Una realidad repugnante de la que apenas estamos todavía comenzando a conocer los detalles. Las razones son dos. La primera de ellas es que quien tiene que contar, o permitir que se cuente, no está muy por la labor. Es lógico que Vladimir Putin, al fin y al cabo un hombre curtido en las filas de la KGB soviética, no tenga demasiadas ganas de colocar a su país en el hall of fame de los hijos de puta.
La segunda razón es que quienes debiéramos saber, no queremos saber. La historia del Gulag apenas ha excitado el interés de los departamentos de Historia Contemporánea de las universidades, habitualmente poblados por personas, digamos, poco proclives a este tipo de enfoques cuando no se refieren a aleves potencias fascistas de derechas. Tampoco a los guionistas de cine, a quienes parece interesarles todo, parece haberles interesado esta historia.
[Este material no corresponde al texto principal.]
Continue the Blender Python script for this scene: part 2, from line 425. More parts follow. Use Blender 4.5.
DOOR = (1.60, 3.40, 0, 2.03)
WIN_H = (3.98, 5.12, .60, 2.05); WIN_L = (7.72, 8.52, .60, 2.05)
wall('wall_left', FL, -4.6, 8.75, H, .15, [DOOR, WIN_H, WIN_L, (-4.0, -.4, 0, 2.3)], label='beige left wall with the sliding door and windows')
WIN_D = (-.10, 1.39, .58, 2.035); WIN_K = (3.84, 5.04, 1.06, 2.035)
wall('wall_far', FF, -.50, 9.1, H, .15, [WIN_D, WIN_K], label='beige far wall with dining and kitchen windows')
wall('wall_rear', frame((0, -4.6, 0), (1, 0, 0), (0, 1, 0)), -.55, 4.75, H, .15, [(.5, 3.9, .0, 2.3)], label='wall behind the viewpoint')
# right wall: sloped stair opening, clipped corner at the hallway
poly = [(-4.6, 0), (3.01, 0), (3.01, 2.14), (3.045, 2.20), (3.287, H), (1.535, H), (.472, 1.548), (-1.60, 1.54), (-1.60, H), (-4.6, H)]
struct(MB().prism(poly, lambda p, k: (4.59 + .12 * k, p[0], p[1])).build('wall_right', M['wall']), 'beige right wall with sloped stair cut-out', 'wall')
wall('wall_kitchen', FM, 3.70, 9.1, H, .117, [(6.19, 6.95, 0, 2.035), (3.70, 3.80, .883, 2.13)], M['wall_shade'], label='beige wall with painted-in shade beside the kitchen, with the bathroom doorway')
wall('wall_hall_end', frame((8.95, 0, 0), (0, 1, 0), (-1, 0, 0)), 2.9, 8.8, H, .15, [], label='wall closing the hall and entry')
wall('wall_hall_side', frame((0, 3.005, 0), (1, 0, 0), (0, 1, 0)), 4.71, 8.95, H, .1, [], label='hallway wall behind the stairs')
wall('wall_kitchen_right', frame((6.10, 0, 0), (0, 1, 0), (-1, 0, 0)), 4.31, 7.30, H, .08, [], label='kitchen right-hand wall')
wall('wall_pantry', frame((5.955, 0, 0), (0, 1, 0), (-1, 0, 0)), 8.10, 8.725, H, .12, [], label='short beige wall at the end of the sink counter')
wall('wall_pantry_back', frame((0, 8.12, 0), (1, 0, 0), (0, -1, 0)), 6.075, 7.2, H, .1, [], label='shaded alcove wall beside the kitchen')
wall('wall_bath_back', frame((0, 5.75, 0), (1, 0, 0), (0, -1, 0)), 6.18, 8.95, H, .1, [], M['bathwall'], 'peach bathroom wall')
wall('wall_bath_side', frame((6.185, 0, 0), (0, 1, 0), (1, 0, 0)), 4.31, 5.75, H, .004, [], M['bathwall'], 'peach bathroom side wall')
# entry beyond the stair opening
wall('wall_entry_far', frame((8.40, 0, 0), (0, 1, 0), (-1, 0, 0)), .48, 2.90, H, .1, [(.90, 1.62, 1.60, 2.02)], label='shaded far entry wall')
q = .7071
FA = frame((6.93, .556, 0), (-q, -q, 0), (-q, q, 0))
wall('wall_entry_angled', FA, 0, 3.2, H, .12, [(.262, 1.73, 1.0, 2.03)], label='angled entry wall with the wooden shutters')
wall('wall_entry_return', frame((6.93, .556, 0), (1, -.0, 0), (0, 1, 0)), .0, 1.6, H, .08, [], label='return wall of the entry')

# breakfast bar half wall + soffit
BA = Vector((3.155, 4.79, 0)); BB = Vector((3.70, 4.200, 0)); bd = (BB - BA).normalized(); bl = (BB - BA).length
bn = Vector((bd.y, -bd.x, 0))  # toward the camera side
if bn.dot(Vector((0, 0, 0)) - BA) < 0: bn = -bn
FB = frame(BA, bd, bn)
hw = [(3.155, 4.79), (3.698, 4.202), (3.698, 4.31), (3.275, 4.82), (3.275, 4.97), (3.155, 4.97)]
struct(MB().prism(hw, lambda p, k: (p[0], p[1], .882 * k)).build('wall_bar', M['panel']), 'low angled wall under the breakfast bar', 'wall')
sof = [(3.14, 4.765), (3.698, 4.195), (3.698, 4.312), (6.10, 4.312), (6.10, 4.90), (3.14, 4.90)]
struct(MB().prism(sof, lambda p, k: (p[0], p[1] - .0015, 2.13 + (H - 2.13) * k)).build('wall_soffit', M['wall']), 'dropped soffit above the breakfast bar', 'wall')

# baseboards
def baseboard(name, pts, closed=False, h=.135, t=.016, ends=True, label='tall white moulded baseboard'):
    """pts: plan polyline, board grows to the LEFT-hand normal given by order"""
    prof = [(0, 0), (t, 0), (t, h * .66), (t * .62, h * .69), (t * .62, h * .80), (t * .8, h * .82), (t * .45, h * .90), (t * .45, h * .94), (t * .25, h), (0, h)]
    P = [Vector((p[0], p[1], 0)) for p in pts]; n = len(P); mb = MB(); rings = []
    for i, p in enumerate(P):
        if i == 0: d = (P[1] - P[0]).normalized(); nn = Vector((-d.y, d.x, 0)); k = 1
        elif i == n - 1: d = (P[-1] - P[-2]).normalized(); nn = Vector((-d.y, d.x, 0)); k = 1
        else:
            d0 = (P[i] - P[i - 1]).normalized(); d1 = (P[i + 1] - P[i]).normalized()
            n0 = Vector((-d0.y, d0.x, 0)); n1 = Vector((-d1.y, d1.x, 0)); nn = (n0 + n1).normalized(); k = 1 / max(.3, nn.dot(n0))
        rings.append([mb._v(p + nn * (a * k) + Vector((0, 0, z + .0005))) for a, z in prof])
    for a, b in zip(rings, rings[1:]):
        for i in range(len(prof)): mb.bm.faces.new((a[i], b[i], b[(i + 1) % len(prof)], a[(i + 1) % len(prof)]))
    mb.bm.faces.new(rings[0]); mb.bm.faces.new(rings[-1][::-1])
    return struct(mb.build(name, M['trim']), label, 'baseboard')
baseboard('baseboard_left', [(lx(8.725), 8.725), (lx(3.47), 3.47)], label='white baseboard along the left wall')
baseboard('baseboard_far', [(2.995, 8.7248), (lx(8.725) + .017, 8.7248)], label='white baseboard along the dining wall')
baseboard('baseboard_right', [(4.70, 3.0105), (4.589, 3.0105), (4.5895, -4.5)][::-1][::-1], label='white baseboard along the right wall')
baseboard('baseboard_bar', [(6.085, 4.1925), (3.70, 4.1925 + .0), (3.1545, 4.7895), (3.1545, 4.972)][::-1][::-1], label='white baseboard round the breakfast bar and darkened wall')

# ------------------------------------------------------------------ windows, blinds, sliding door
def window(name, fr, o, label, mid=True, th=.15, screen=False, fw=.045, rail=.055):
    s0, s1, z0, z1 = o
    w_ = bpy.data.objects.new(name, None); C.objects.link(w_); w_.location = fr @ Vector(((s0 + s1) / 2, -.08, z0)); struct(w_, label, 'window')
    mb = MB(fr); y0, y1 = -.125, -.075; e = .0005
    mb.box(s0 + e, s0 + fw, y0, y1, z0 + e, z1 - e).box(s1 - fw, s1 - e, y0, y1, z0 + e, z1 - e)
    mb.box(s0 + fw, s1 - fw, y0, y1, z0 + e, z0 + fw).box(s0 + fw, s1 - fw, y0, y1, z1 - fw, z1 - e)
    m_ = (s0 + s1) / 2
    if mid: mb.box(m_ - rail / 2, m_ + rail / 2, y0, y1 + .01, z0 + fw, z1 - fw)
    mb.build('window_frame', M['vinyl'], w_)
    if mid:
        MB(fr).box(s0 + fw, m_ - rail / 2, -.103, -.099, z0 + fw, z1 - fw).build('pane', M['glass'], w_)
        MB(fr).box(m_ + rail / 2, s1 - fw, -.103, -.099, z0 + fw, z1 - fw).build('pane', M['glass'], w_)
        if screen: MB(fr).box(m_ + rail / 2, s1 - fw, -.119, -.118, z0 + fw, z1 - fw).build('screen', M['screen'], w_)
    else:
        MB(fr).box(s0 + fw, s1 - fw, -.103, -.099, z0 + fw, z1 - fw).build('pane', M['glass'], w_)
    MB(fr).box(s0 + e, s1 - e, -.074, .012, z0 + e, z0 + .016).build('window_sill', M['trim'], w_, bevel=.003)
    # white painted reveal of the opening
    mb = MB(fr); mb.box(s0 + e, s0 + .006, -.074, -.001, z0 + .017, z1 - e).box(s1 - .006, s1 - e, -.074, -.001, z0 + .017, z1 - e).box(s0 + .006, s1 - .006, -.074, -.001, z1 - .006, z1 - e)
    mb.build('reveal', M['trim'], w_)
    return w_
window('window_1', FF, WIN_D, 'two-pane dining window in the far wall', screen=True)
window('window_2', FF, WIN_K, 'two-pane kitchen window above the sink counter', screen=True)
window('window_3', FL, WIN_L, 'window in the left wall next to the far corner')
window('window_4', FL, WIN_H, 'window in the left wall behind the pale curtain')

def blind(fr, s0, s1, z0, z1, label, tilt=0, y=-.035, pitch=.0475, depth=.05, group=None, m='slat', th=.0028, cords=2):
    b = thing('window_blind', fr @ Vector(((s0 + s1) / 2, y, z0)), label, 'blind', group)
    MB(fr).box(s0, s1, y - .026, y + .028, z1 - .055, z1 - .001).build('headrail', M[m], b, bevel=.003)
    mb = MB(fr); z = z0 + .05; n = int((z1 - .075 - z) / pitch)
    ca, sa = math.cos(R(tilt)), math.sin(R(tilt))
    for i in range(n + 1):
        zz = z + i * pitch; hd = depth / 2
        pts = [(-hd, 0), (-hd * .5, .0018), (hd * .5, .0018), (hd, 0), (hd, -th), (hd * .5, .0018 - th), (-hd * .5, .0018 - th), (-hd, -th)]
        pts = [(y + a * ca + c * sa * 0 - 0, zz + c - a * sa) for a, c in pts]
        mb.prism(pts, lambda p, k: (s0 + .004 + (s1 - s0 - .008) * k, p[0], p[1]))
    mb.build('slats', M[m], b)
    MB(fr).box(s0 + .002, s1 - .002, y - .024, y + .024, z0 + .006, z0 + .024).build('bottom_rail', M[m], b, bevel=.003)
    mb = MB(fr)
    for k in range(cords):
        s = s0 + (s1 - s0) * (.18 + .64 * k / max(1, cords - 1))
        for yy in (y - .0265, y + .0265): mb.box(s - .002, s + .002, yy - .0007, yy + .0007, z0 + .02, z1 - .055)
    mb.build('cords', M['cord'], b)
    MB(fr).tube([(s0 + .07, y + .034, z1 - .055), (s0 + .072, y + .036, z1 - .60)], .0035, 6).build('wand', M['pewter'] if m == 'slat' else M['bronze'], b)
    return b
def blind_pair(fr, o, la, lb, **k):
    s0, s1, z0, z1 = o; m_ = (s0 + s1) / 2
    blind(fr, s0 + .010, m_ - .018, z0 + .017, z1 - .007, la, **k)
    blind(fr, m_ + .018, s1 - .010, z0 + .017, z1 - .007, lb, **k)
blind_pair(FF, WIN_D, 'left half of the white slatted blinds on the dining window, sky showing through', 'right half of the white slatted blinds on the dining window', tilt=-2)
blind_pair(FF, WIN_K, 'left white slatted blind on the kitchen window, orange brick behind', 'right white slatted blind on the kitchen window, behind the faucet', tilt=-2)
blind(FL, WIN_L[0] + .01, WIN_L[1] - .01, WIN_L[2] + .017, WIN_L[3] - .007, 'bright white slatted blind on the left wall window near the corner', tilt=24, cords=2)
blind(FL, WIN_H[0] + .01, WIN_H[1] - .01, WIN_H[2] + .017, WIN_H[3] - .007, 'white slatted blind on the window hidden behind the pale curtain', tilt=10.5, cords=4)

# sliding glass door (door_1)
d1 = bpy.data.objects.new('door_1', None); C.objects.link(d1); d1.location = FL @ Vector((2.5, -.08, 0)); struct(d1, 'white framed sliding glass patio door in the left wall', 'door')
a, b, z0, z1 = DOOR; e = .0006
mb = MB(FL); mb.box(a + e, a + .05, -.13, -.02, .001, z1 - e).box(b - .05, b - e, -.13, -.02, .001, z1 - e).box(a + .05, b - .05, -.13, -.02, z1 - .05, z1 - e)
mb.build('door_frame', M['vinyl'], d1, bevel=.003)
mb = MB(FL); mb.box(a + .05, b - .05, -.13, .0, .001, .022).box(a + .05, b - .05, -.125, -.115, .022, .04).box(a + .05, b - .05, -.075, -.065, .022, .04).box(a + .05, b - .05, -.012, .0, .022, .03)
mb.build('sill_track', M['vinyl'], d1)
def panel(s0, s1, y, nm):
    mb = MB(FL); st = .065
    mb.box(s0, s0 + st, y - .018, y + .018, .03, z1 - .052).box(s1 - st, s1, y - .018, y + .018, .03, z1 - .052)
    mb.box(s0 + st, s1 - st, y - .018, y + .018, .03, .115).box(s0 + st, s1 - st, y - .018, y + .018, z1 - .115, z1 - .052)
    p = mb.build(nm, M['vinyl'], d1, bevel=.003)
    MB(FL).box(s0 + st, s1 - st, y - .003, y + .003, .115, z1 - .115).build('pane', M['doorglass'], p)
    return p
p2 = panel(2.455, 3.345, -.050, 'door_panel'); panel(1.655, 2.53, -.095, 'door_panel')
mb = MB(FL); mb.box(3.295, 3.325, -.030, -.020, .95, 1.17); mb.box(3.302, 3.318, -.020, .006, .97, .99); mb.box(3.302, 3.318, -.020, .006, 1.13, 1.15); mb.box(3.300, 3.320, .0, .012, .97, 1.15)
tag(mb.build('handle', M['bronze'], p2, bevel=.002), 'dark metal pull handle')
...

En el mundo, por hacer, hasta se hacen películas de cerditos cibernéticos que montan tiendas de torreznos de Soria en Ulan-Bator; pero esto de los Gulag, el trabajo forzado, las personas condenadas que no sabían por qué, ni por cuánto tiempo, que quedaban totalmente desconectadas de sus familias, familias que habitualmente eran convertidas en parias sociales cuando no terminaban ellas mismas en la cárcel (incluso los hijos adolescentes); las historias de violaciones, de esclavitud, de pérdida completa de la autoestima; las historias de vida en condiciones extremas, enfrentando temperaturas bajo cero con camisitas ibicencas. Todas estas historias no parecen ser de interés de las personas que escriben historias; ni la indignación de quienes se indignan cada vez que un tipo pondera el culo de una tía desde un andamio.
Siglo XXI. El siglo de los subnormales.